Atlantic industries has $20,000,000 in bonds outstanding with a coupon rate of 7% paid semiannually and a maturity of 10 years. The bonds are currently selling at a quoted price of 92. The company also has 35,000 shares of 10% preferred stock outstanding ( $100 par), currently selling for $96 per share. In addition, the company has 1,000,000 common shares outstanding, selling for $45 per share. The firm has a tax rate of 40%, a beta of 2, an ROE of 15%, and a dividend payout ratio of 40%. The risk-free rate is 2%, and the return on the market portfolio is 10%.
A. Calculate the capital structure market value weights, cost of debt, cost of preferred equity, cost of common equity, and WACC.

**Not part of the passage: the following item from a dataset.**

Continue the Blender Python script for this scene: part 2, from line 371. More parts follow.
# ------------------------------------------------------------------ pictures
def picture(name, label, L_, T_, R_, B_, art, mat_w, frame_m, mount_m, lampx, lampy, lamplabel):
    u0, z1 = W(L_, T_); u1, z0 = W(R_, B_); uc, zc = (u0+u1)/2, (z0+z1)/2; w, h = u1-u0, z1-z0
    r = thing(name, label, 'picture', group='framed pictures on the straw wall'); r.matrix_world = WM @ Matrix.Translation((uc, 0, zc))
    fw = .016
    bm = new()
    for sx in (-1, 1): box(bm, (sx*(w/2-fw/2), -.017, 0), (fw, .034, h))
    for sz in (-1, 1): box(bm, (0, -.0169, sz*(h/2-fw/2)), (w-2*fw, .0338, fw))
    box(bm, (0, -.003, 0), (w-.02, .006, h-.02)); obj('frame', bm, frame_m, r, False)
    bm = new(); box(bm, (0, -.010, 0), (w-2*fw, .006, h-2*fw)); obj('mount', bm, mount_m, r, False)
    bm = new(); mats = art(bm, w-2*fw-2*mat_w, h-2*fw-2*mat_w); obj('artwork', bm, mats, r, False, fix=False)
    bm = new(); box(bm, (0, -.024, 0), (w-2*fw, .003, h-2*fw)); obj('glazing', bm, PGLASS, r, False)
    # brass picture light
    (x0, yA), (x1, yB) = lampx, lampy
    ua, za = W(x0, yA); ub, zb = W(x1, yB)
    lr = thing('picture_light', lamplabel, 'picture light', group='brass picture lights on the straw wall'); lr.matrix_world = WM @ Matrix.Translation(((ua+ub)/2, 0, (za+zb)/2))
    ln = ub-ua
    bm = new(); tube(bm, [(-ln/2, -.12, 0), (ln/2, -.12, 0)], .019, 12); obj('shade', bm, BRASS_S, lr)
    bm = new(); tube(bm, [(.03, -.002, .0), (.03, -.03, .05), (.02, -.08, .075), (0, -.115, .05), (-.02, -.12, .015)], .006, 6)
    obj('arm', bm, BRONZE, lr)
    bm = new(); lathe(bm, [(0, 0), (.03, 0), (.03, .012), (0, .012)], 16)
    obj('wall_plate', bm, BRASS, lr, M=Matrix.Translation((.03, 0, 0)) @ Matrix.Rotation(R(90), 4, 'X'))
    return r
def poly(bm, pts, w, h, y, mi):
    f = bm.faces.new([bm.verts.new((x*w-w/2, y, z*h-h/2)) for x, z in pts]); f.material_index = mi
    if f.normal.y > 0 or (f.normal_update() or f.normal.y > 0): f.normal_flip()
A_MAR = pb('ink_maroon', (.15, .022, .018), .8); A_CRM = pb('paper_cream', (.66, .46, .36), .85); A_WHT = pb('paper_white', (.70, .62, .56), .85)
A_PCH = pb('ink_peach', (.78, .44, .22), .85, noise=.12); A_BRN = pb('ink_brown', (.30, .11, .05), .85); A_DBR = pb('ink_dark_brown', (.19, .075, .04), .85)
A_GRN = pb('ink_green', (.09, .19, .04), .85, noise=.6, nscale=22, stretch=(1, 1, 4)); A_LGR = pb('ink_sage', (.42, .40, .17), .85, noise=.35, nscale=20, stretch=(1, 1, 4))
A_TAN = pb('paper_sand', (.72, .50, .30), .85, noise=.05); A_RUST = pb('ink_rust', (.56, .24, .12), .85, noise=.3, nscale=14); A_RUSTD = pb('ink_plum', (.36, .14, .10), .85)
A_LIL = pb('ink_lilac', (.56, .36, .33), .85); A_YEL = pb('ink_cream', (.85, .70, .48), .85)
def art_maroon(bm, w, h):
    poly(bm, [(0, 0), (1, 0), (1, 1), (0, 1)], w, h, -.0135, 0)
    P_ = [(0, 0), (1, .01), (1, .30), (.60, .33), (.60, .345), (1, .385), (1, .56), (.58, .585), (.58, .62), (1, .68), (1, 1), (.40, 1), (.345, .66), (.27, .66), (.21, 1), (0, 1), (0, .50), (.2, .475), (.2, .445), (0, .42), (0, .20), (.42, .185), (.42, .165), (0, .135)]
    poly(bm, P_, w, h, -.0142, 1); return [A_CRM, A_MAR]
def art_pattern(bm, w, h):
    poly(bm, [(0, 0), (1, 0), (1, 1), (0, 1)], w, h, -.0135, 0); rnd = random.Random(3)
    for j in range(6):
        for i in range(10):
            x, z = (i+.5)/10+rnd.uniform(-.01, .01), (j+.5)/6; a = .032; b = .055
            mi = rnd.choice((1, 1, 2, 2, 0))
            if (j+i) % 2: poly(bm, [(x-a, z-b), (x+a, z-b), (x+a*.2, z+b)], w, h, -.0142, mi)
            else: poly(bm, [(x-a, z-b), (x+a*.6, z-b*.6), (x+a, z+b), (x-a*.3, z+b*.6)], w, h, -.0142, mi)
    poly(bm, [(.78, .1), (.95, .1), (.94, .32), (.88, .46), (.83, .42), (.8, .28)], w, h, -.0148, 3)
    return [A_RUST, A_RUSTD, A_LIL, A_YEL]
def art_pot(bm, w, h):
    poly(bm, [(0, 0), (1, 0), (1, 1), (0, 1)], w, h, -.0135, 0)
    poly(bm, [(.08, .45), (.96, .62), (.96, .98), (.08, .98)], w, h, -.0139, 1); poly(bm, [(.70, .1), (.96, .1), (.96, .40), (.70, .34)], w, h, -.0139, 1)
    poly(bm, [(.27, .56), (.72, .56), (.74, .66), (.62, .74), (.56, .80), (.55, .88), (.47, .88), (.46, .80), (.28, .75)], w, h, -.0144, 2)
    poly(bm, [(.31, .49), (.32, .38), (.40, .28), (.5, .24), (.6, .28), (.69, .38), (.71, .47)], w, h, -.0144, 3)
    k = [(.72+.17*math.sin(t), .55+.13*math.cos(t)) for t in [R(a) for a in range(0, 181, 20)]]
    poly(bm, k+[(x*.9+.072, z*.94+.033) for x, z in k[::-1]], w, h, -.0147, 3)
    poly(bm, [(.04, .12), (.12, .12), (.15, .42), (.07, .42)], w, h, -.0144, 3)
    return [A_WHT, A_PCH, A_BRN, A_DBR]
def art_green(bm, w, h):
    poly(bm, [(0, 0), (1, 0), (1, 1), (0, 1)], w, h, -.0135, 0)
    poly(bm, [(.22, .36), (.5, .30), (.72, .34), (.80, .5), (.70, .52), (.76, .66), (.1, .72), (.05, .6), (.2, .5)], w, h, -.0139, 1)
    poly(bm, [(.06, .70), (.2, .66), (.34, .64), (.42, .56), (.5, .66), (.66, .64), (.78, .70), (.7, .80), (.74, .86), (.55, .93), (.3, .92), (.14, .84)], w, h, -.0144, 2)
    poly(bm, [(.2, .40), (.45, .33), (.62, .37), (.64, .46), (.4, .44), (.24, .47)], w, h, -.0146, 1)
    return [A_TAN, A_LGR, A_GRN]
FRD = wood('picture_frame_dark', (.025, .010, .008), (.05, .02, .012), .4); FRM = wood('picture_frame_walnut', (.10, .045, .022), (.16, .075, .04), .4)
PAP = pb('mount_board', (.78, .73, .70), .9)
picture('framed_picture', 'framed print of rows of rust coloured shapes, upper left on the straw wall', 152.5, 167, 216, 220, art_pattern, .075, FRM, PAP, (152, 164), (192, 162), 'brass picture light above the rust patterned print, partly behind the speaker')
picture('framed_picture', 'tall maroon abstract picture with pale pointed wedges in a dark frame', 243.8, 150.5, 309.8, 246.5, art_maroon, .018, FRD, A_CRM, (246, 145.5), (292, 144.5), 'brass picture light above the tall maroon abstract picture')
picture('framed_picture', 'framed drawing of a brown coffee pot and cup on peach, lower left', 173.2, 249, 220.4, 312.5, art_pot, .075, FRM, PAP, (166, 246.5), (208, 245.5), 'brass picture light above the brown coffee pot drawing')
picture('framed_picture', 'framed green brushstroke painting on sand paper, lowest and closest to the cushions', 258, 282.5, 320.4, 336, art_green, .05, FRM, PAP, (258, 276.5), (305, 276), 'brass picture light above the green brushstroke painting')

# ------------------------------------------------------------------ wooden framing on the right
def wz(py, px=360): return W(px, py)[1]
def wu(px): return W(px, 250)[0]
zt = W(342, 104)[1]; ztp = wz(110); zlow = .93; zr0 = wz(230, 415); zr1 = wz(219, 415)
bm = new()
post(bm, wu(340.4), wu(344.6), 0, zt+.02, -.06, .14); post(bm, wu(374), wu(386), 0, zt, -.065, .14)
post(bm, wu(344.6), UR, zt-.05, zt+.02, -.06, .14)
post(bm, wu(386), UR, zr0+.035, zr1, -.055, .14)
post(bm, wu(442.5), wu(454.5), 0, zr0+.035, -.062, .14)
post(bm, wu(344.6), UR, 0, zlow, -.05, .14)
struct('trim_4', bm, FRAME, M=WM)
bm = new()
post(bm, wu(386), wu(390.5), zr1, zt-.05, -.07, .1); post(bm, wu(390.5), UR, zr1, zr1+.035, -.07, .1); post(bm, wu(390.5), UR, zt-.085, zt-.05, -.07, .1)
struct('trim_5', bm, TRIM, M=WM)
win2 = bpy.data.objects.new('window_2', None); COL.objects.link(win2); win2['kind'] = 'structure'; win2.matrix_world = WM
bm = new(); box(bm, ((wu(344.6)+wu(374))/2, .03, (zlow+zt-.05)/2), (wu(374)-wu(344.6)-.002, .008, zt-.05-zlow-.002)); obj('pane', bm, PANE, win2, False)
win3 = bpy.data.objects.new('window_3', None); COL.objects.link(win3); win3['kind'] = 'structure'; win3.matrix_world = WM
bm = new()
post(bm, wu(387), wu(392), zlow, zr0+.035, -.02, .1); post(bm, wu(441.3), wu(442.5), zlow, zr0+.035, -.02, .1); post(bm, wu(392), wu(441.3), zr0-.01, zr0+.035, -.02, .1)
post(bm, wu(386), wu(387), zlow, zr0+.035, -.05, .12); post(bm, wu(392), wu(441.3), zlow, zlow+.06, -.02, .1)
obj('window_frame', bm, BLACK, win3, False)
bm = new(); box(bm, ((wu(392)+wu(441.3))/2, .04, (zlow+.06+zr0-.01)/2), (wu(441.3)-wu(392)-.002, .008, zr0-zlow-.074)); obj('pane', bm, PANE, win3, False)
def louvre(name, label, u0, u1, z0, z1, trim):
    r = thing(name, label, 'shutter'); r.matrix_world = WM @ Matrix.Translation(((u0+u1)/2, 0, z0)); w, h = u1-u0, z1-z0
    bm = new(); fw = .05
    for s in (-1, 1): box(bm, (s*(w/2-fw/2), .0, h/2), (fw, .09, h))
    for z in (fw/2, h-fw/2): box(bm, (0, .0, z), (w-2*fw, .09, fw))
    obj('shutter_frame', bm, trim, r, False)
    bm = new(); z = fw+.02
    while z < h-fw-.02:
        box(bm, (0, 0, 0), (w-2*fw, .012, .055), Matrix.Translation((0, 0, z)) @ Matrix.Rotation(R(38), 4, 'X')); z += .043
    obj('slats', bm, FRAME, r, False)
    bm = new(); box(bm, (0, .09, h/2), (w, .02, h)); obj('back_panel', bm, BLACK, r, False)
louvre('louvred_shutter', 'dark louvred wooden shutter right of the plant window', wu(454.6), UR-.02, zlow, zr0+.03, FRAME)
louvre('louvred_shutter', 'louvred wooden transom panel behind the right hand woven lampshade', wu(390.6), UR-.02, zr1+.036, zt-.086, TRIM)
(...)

B. Over the last two years, Atlantic industries incurred a cost of $50,000 for conducting a feasibility study on a-new project. The project requires purchasing a new machine that will cost $1,500,000 plus an additional $300,000 in installation costs. Management estimates that the firm will obtain annual operating revenues before taxes of $1,250,000 and incur annual operating expenses before taxes of $250,000 over the economic life of the project. The specifications of this machine indicate an economic life of five years and management estimates that at the end of the economic life, the machine will have a salvage value of $350,000. This machine is in asset class 8, which has a CCA rate of 20%. The asset class is expected to remain open at the end of the project. Finally, management expects to make an initial investment in working capital of $500,000, which will be recovered at the end of the economic life of the project. The initial investment in working capital is part of the capital that needs to be raised. Flotation cost to issue new debt is 4%, new preferred share is 5%, and new common share is 7%. This project will have the same level of risk as the firm. Based on NPV analysis, should the project be undertaken? Assume that the firm has $2,000,000 in internally generated funds available.
C. Now, assume that the firm has only $200,000 in internally generated funds available. Based on NPV analysis, should the project be undertaken?